As a member of the Lakers' task force that went in to give one last-ditch effort to keep Howard in Southern California, Nash knew they were doomed from the start.

"Frankly, I thought before the meeting, we didn't really have a chance," he said. "And I'd like to think that after the meeting we had a chance."

That brings up an intriguing question: Did the Lakers feel the same way Nash did as the season wore on and went as poorly as it could have? Clearly, they were banking on the fact that Howard would see those several months as an anomaly and recognize that what the Lakers had to offer as one of the most prestigious organizations in professional sports was ultimately a better option than he might find elsewhere.

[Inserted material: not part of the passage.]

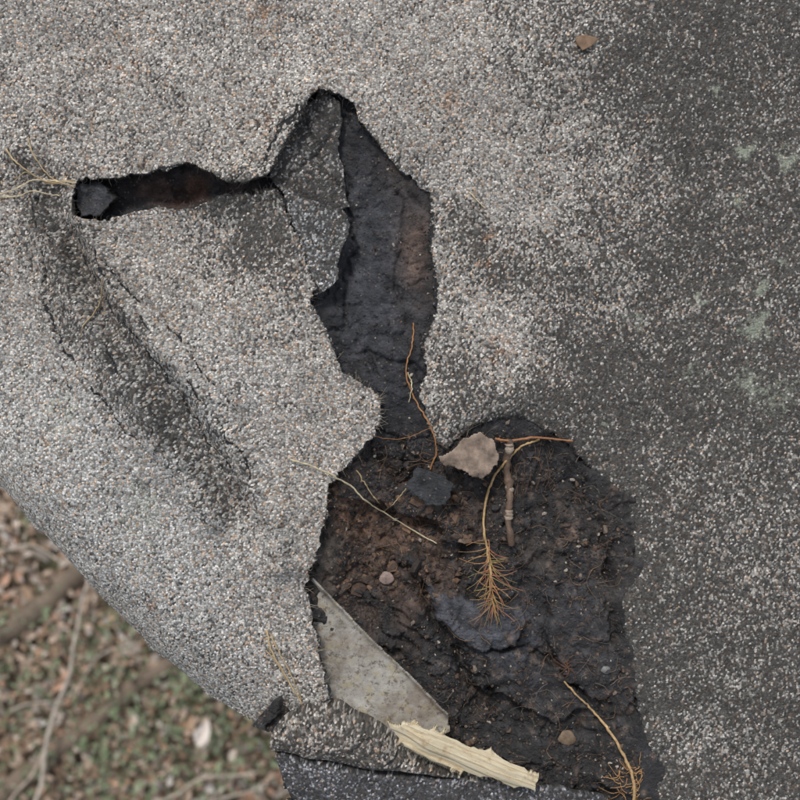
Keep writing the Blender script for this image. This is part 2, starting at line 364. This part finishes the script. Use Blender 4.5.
ob=field('exposed_tar_underlayment',xs,ys,lambda x,y:np.minimum(26-sdf(x,y,HOLE),-sdf(x,y,EDGE)-9),underH,[M_tar],{'col':ucol})

# small torn layers in the tear
flat=lambda r,gg,b:(lambda x,y:np.array([[r,gg,b]])*(1+.35*fbm(x,y,16,3,91))[:,None])
def tf(d,l=0,b=.1): return lambda x,y:np.column_stack([np.clip(d+.2*fbm(x,y,15,3,90),0,1),l+0*x,b+.25*np.clip(fbm(x,y,12,3,93),0,1)])
SL=[(296,112),(322,88),(338,100),(342,120),(338,150),(345,182),(350,206),(334,212),(306,200),(276,186),(268,176)]
patch('torn_inner_roofing_layer',SL,lambda x,y:-3-.07*(x-290)+1.8*fbm(x,y,30,3,95)-4*np.exp(-(pld(x+2*vn(x,y,7,2),y,[(300,110),(318,150),(322,170),(345,190)])/2.5)**2)-4*np.exp(-(pld(x,y+2*vn(x,y,7,3),[(282,182),(320,150),(338,120)])/2.5)**2),[M_top,M_rim],{'col':flat(.72,.70,.69),'fld':tf(.78)},thick=3,rim=1,jag=1.6)
FL=[(283,190),(300,196),(322,205),(346,214),(351,226),(345,246),(338,262),(339,280),(325,291),(314,296),(306,268),(298,240),(288,214)]
patch('loose_shingle_fragment',FL,lambda x,y:6+.06*(x-320)+2*fbm(x,y,30,3,97)-.03*(y-240),[M_top,M_rim],{'col':flat(.95,.97,1.0),'fld':tf(.66,0,.05)},thick=4,rim=1,jag=1.3)
patch('tar_felt_scrap',[(418,468),(434,472),(453,486),(446,505),(424,504),(405,489)],lambda x,y:-4+.12*(x-430)+2.5*fbm(x,y,12,3,99),[M_tar,M_rim],{'col':flat(.038,.038,.040)},thick=2.5,rim=1,jag=2)
patch('shingle_chunk',[(76,184),(90,180),(104,184),(112,200),(100,214),(80,216),(73,200)],lambda x,y:-6+3.5*fbm(x,y,14,3,98),[M_tar,M_rim],{'col':flat(.06,.06,.065)},thick=7,rim=1,jag=2)

# rolled flap at the bottom --------------------------------------------------
rows=[
 [(296,712,-22),(328,700,-24),(362,716,-24),(408,742,-24),(450,764,-24),(500,782,-22),(560,798,-22),(625,812,-20)],
 [(286,714,-2),(324,703,2),(364,722,2),(408,748,0),(450,768,-4),(500,785,-8),(560,800,-12),(625,815,-14)],
 [(276,724,10),(318,716,20),(366,736,20),(408,758,16),(450,772,8),(500,788,0),(560,801,-6),(625,816,-10)],
 [(271,738,12),(316,736,26),(366,752,25),(408,765,17),(450,775,8),(500,790,-1),(560,802,-7),(625,817,-11)],
 [(272,748,6),(318,752,16),(368,762,14),(410,768,8),(450,777,2),(500,791,-5),(560,803,-10),(625,818,-13)],
 [(275,752,0),(320,756,6),(370,766,4),(410,770,0),(452,779,-3),(500,784,-6),(560,790,-8),(605,797,-8)],
 [(276,755,8),(322,761,16),(372,771,14),(412,774,8),(454,778,4),(505,782,2),(560,789,2),(605,796,2)],
 [(278,762,7),(324,770,15),(374,780,13),(414,784,9),(456,788,6),(506,792,4),(560,798,3),(608,806,2)],
 [(290,800,-6),(330,806,8),(378,812,8),(420,816,7),(460,820,5),(510,826,4),(565,832,3),(620,838,0)],
 [(306,880,-40),(340,880,-5),(385,880,2),(425,885,2),(465,890,0),(515,890,-1),(570,890,-1),(650,890,-3)]]
R=np.array(rows,float); R1=np.stack([smoothpath(r,26) for r in R]); 
R2=np.stack([smoothpath(R1[:,j],14) for j in range(R1.shape[1])],1)
ny,nx=R2.shape[:2]; X,Y,Z=R2[...,0].copy(),R2[...,1].copy(),R2[...,2].copy()
def crk(x,y):
    cr=np.zeros_like(x); r2=np.random.default_rng(5); xw=x+2*vn(x,y,6,107); yw=y+2*vn(x,y,6,108)
    for q in range(16):
        x0=283+q*12+r2.uniform(-5,5); k=r2.uniform(.6,1.2)
        cr=np.maximum(cr,np.exp(-(pld(xw,yw,[(x0-9*k,736+q*2.6),(x0+4,720+q*3.3),(x0+14*k,707+q*4)])/1.3)**2)*sm(-.6,.2,vn(x,y,9,104)))
    return cr
Z+=1.8*fbm(X,Y,24,4,101)+.9*fbm(X,Y,7,3,102)-2.2*crk(X,Y); Y+=1.6*vn(X,Y,12,103)+2*vn(X,Y,30,106)
idx=np.arange(nx*ny).reshape(ny,nx)
F=np.stack([idx[1:,:-1],idx[1:,1:],idx[:-1,1:],idx[:-1,:-1]],-1).reshape(-1,4)
x=X.ravel();y=Y.ravel()
dk=np.clip(.60+.3*fbm(x,y,20,3,105),0,1)
isd=(np.arange(ny)>=70).repeat(nx)
tarc=np.array([.80,.82,.92])*(1+.4*fbm(x,y,14,4,106))[:,None]
grv=np.exp(-((np.arange(ny)-70)/2.5)**2).repeat(nx)*.62
ob=mk('rolled_back_roofing_flap',W(x,y,Z.ravel()),F,[M_top,M_rim],{'col':np.where(isd[:,None],tarc,np.tile([[.93,.87,.81]],(len(x),1))),'fld':np.column_stack([np.where(isd,.80+.15*fbm(x,y,30,3,107),dk),.04+0*x,np.maximum(np.maximum(.6*crk(x,y),grv),.22+.25*fbm(x,y,18,4,109))])})
s=ob.modifiers.new('thickness','SOLIDIFY'); s.thickness=.003; s.offset=-1

# metal flashing ------------------------------------------------------------
m,nt,b=newmat('weathered_flashing'); co=N(nt,'ShaderNodeTexCoord').outputs['Object']
c=ramp(nt,noise(nt,co,38,7,.7),[(.3,(.24,.21,.17)),(.45,(.40,.37,.32)),(.6,(.49,.46,.405)),(.75,(.58,.56,.51))])
c=mix(nt,mr(nt,noise(nt,co,75,6,.75),.52,.64,0,.7),c,(.42,.35,.20,1))
c=mix(nt,mr(nt,noise(nt,co,110,6,.8),.53,.63,0,.85),c,(.13,.10,.075,1))
c=mix(nt,mr(nt,noise(nt,co,17,4,.6),.48,.66,0,.6),c,(.20,.15,.11,1))
nt.links.new(c,b.inputs['Base Color']); b.inputs['Roughness'].default_value=.7; b.inputs['Metallic'].default_value=.1
nt.links.new(bump(nt,noise(nt,co,160,6),.7,.0015),b.inputs['Normal'])
patch('metal_flashing',[(302,580),(314,582),(334,604),(368,640),(402,672),(447,716),(452,735),(400,760),(320,730),(300,650)],lambda x,y:-13+.03*(x-380)+1.2*fbm(x,y,60,3,110)+6*np.exp(-(pld(x,y,[(311,580),(368,638),(402,670),(449,718)])/2.6)**2),[m],{},thick=2,jag=.9)

# wood splinter ---------------------------------------------------------------
mw,nt,b=newmat('fresh_split_wood'); tc=N(nt,'ShaderNodeTexCoord').outputs['Object']
mp=N(nt,'ShaderNodeMapping'); nt.links.new(tc,mp.inputs[0]); mp.inputs['Rotation'].default_value=(0,0,math.radians(23)); mp2=N(nt,'ShaderNodeMapping'); nt.links.new(mp.outputs[0],mp2.inputs[0]); mp2.inputs['Scale'].default_value=(.10,1,1)
fib=noise(nt,mp2.outputs[0],380,7,.75)
c=ramp(nt,fib,[(.25,(.46,.33,.18)),(.42,(.70,.58,.38)),(.7,(.84,.75,.55))])
c=mix(nt,mr(nt,noise(nt,tc,60,5,.7),.56,.7,0,.6),c,(.42,.25,.12,1))
nt.links.new(c,b.inputs['Base Color']); b.inputs['Roughness'].default_value=.65; nt.links.new(bump(nt,fib,.8,.0016),b.inputs['Normal'])
SP=[(386,711),(396,718),(412,716),(440,726),(462,738),(490,746),(508,757),(522,760),(526,766),(538,772),(532,784),(522,779),(512,783),(492,772),(478,772),(450,762),(432,756),(408,742),(398,733),(392,722)]
def spH(x,y):
    a=math.radians(23); u=(x-460)*math.cos(a)+(y-745)*math.sin(a); v=-(x-460)*math.sin(a)+(y-745)*math.cos(a)
    st=terr((v+5*vn(u,v,50,112))/7,.10); return 15+.04*(460-x)+6*(1-(v/17)**2)+2.2*np.sin(st*2.7)+.9*vn(u/14,v,2.6,113)+2.5*vn(u,v,26,114)
patch('wood_splinter',SP,spH,[mw],{},step=.8,thick=6,jag=1.2,jagS=5)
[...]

In Howard's mind (though no one on Earth can ever fully grasp what's going on inside of it), Houston presented a better opportunity to win immediately. He was willing to take less money to go there, which is fully within his rights and logical considering the circumstances.

James Harden and Chandler Parsons made the trip to LA to personally recruit Howard, and the ability to play with a younger, more athletic team with plenty of upside outweighed the lure of bringing a storied franchise like the Lakers back to prominence as its living legend's heir apparent.

It's a classic case of opposing viewpoints. To Lakers' stakeholders, Howard's decision was short-sighted. He could have had it all and picked up right where Kobe Bryant left off. At the same time, Houston fans laud him for making the right basketball decision and ignoring the dollar signs.

Basketball reasons

Nash is well aware of all the above factors, but he also shed light on how play-calling contributed to Howard's unhappiness.

"He didn't seem like he really wanted to do a pick-and-roll offense, maybe because he had run one in Orlando for so long and he wanted to get in the post more," Nash said during his radio interview.

That was the most baffling aspect of what went wrong.

For all the good that Howard does on the defensive end of the floor and offensive and defensive glass, his offensive game has lacked the refinement of a traditional, back-to-the-basket center. Ironically, Nash is one of the greatest to ever run the pick-and-roll, and many onlookers saw the marriage of Nash and Howard as the gateway to pick-and-roll heaven. Howard, with his athleticism and ability to find the ball in traffic and finish at the rim coupled with Nash's ability to put said ball almost directly into his hands on a rope was going to be wonderful.

Except it wasn't -- not by any stretch.

The absence of a training camp and little time on the floor to develop any feel for one another hurt last year's Lakers a great deal, which Nash also pointed out. It led to their early playoff exit and the departure of the man who was handed the keys to city, almost literally.

"This league's too good to go out there with too much of a deficit, and when we're trying to find out that commonality and chemistry," Nash said. " I think that was a big factor that you have to preface all conversations with.That leads to whatever difficulties Dwight might have had to assimilating."

Who's to blame?

Every situation as complex as the Howard-Lakers debacle needs a scapegoat, and Nash brought up an excellent point regarding why Howard bolted when the Lakers had so much to offer him. Though he wouldn't go into specifics as to what went on behind closed doors of the infamous meeting between Lakers brass and Team Howard, Nash speculated that the unconditional love the city, its fans and media weren't willing to give after an ugly season was in all likelihood the final straw.

"I've heard he said to the media that he never quite felt embraced in LA, he never quite felt maybe supported," he said. "Really just never quite felt comfortable at home, and I don't know that that's anybody's fault."

And that's the biggest mystery. Two sides, two broken hearts on the mend and nothing to show for it. Howard and the Lakers can now both move on, both with futures worth looking forward to.

The Lakers will always have their built-in aspects of greatness -- the nation's second-largest media market, the aura of Hollywood, fantastic location and an enviable franchise.

Howard's biggest dangling carrot? The Houston Rockets aren't the Los Angeles Lakers.